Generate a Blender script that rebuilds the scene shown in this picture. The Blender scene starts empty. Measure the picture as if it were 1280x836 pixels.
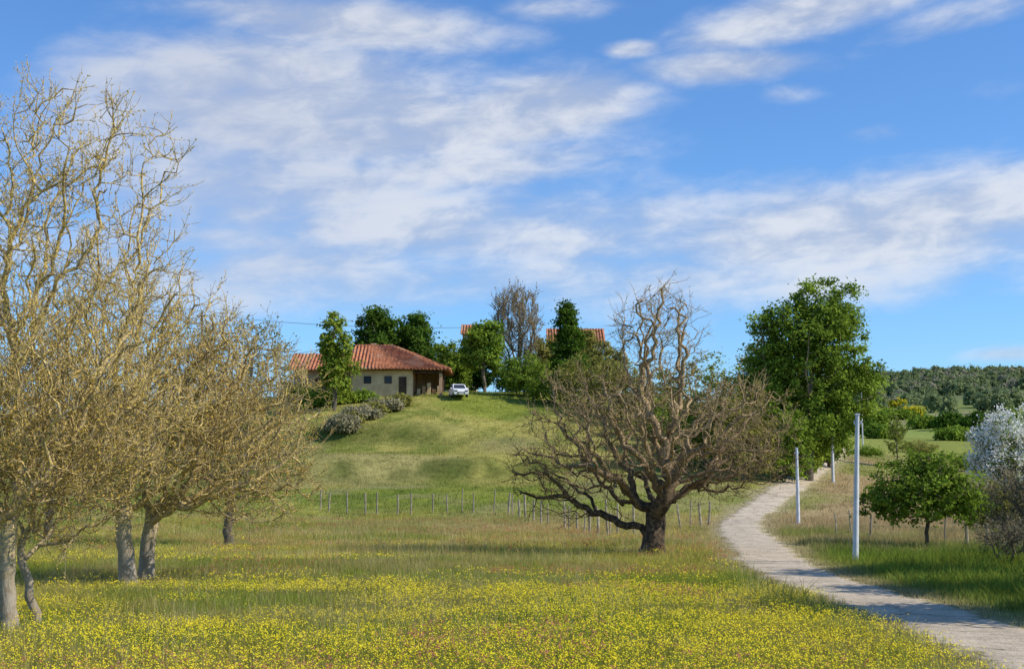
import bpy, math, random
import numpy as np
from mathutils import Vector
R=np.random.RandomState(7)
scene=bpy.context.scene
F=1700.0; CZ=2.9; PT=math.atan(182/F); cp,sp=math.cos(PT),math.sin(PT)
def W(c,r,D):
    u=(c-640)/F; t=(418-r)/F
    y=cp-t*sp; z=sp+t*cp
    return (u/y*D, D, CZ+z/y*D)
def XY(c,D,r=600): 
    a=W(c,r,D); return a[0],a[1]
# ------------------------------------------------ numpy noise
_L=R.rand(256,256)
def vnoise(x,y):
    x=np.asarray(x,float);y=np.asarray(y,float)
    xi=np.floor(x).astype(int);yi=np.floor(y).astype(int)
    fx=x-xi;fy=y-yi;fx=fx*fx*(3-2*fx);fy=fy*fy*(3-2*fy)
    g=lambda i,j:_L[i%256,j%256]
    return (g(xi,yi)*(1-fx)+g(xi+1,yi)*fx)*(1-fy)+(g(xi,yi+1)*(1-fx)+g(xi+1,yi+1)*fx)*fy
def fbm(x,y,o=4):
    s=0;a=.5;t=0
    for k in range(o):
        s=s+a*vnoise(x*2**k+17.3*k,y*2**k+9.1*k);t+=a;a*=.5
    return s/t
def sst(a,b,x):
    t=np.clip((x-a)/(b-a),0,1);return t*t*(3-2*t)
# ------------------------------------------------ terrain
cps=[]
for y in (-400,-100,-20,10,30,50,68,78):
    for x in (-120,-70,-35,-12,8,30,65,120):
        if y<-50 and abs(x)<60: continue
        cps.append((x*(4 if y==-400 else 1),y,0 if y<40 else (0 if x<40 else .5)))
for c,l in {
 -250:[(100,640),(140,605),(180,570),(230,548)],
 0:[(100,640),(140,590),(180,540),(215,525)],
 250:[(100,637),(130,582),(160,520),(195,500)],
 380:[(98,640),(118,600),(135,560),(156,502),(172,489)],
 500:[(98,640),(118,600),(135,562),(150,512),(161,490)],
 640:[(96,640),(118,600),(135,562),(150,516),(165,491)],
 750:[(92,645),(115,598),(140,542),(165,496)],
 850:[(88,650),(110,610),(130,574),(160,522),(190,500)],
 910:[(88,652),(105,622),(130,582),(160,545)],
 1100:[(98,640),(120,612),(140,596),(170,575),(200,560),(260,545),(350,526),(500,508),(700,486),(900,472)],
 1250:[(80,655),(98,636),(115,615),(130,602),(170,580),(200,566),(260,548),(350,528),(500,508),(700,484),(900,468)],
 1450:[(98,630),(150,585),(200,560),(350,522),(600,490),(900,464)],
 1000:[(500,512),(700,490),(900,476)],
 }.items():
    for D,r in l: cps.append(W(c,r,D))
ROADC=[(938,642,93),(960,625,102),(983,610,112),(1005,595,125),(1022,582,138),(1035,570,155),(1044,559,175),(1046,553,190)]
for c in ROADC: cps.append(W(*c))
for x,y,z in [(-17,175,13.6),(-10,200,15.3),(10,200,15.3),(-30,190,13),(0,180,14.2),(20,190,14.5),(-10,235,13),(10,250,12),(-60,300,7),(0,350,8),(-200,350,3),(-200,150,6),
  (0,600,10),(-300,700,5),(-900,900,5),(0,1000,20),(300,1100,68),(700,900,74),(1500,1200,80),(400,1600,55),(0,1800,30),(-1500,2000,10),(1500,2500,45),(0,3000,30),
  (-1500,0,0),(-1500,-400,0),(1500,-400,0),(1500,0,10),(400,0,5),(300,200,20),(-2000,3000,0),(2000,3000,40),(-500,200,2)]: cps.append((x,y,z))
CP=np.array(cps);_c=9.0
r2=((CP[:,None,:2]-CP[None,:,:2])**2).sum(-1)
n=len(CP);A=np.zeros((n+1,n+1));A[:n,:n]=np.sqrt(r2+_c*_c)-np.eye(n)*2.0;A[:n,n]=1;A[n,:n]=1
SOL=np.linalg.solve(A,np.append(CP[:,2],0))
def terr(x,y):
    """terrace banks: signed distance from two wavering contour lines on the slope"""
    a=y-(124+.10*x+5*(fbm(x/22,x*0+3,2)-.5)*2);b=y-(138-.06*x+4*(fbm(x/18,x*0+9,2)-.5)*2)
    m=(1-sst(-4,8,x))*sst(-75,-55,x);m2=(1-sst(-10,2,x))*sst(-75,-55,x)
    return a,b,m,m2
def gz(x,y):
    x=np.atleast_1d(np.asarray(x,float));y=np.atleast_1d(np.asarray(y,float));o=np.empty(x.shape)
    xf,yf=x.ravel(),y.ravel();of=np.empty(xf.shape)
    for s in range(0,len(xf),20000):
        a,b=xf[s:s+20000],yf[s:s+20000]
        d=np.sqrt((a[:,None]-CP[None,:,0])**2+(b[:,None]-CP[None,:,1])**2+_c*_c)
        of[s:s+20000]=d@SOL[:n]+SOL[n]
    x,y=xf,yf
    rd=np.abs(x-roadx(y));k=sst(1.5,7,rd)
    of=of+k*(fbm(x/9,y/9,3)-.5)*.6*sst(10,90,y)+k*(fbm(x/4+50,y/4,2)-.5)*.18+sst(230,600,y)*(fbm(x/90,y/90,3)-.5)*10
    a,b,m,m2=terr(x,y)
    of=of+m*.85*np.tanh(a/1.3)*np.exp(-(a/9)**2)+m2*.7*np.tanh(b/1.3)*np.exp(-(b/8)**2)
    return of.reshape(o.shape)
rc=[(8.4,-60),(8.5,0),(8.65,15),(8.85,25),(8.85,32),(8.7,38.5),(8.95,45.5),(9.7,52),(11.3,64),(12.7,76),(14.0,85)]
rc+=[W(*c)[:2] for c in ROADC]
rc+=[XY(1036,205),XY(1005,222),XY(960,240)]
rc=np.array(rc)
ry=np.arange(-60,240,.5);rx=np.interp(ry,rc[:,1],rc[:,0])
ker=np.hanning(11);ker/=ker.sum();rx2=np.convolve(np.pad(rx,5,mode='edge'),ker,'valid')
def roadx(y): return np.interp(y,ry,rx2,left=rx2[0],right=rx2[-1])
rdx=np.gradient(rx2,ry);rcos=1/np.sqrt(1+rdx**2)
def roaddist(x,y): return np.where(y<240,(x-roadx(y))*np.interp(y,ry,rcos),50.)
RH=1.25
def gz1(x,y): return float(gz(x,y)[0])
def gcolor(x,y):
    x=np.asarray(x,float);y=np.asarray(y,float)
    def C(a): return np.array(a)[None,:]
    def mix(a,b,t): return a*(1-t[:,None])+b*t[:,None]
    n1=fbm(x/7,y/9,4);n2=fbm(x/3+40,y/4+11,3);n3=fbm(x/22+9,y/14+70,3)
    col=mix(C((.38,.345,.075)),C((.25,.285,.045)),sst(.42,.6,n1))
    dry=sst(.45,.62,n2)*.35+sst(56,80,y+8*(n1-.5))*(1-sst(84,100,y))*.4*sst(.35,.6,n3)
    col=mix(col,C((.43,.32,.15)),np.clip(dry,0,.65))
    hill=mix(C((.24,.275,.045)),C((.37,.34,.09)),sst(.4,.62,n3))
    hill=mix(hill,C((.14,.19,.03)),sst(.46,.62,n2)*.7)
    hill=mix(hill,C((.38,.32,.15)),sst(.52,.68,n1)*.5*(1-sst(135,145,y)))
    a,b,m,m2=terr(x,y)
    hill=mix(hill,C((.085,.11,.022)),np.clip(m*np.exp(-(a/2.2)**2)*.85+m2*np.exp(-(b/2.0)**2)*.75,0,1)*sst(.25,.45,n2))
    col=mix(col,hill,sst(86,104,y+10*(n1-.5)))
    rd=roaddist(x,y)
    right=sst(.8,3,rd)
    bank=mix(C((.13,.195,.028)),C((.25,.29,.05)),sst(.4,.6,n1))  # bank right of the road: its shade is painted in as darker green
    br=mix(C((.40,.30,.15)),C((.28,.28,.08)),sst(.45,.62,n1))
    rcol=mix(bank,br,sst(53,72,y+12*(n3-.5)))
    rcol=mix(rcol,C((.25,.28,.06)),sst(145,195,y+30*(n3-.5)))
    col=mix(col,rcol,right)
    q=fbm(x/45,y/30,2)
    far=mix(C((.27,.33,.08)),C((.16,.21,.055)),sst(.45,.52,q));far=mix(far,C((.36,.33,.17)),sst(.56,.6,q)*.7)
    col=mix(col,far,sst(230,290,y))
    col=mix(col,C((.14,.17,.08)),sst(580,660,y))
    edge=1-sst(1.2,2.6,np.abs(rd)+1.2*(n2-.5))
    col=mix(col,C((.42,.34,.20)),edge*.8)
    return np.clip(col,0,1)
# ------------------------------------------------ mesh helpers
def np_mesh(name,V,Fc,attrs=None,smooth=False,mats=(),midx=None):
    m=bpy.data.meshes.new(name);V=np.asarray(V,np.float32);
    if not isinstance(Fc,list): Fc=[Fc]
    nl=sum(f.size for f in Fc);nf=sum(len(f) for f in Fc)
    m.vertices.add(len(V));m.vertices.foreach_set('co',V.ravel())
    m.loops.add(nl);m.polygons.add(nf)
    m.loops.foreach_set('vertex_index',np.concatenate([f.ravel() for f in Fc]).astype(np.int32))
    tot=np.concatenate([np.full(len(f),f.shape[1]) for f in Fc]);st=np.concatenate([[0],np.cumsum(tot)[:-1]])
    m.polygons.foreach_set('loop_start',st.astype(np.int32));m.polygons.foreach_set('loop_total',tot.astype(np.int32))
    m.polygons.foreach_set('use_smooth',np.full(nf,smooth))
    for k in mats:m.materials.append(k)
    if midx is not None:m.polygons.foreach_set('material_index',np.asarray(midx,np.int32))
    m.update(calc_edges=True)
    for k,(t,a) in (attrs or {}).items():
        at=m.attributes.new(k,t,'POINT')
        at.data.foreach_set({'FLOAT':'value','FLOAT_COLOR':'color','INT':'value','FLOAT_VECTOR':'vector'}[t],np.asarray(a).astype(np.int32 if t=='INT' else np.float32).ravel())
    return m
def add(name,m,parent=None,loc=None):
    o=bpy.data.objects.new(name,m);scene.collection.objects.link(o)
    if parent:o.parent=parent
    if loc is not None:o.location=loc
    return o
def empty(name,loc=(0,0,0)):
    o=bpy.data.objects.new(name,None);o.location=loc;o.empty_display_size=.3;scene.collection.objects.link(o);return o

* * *

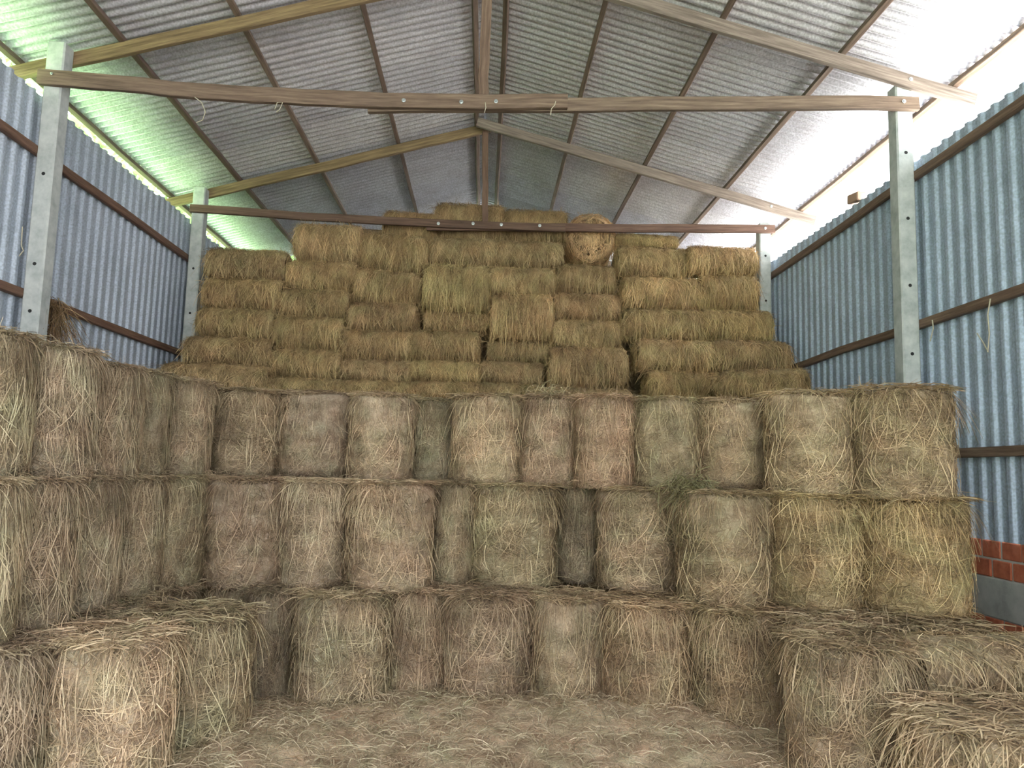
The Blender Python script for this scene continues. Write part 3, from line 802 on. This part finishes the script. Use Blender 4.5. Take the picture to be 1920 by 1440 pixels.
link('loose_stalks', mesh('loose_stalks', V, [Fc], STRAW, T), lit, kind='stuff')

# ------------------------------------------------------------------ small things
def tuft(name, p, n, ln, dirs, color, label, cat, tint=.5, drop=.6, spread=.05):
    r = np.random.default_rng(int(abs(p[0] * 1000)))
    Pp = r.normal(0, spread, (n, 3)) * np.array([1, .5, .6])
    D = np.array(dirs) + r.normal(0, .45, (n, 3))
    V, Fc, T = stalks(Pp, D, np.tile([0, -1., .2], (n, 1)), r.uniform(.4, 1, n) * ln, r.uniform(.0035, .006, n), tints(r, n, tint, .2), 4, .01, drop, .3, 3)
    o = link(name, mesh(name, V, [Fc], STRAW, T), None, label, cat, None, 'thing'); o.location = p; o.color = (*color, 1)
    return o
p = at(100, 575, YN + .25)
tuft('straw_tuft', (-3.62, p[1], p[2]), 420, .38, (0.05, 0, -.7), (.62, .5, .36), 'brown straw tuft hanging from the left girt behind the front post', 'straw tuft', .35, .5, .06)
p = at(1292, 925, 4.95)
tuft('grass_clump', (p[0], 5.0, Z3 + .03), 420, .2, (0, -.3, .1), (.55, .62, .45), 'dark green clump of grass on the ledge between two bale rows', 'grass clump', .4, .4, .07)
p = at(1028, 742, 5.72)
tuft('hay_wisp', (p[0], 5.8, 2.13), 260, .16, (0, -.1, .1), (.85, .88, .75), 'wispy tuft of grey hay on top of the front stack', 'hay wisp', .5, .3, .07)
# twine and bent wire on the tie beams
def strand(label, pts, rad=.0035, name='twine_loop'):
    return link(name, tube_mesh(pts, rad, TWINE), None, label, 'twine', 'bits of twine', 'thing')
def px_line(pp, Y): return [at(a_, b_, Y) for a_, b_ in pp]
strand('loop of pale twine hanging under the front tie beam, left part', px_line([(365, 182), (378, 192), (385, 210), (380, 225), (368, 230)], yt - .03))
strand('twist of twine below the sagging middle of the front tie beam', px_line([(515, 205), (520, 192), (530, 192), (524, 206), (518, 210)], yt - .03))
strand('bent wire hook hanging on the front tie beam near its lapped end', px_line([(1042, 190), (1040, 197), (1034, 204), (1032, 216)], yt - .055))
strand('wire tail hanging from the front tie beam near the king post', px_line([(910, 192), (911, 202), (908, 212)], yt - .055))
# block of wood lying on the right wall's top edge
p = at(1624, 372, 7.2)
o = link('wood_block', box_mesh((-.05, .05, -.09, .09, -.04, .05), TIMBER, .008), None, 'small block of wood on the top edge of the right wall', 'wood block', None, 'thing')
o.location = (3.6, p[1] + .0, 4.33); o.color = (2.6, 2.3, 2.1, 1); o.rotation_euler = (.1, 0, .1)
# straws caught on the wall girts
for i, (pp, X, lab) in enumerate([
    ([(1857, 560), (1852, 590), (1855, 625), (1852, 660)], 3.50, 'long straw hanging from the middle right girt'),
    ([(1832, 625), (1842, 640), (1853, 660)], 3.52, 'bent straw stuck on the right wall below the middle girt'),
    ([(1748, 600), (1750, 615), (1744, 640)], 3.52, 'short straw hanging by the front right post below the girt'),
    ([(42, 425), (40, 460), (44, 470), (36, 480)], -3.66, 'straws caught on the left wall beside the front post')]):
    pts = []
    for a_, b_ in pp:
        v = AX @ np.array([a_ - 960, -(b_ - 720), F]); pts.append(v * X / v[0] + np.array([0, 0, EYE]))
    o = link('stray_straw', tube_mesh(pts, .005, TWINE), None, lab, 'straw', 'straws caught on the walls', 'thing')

==

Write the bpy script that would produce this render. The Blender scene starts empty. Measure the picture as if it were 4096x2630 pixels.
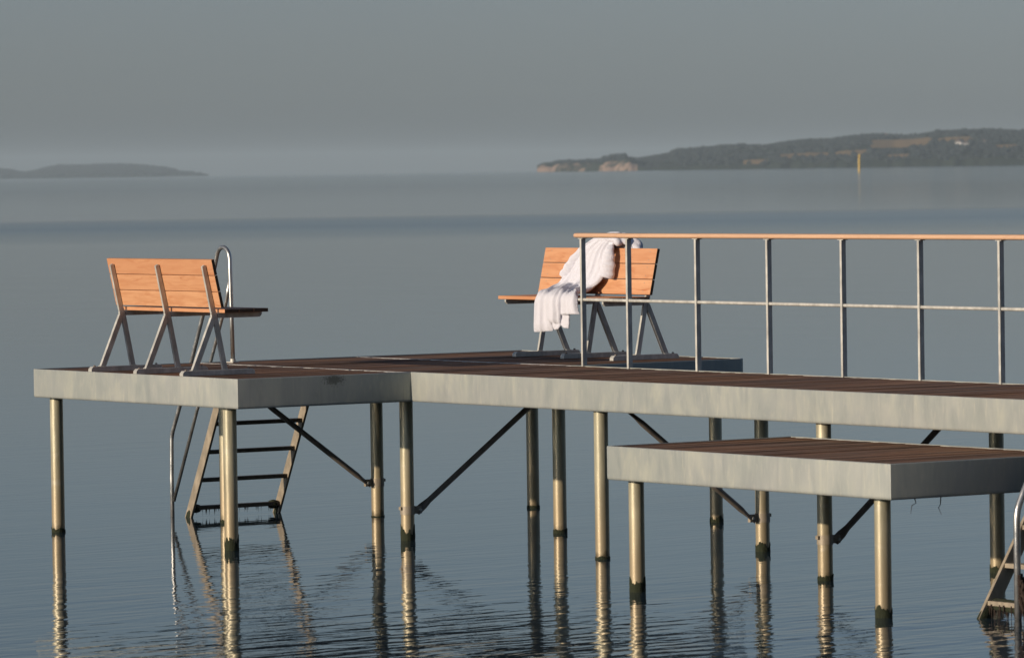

WRITTEN PROBLEM
Each line from the one holding "The Blender Python" to the one holding "T), lit, kind='stuff')", those two included, is to be transcribed exactly, and no other line.

COMPLETED EXERCISE
The Blender Python script for this scene continues. Write part 3, from line 802 on. This part finishes the script. Use Blender 4.5. Take the picture to be 1920 by 1440 pixels.
link('loose_stalks', mesh('loose_stalks', V, [Fc], STRAW, T), lit, kind='stuff')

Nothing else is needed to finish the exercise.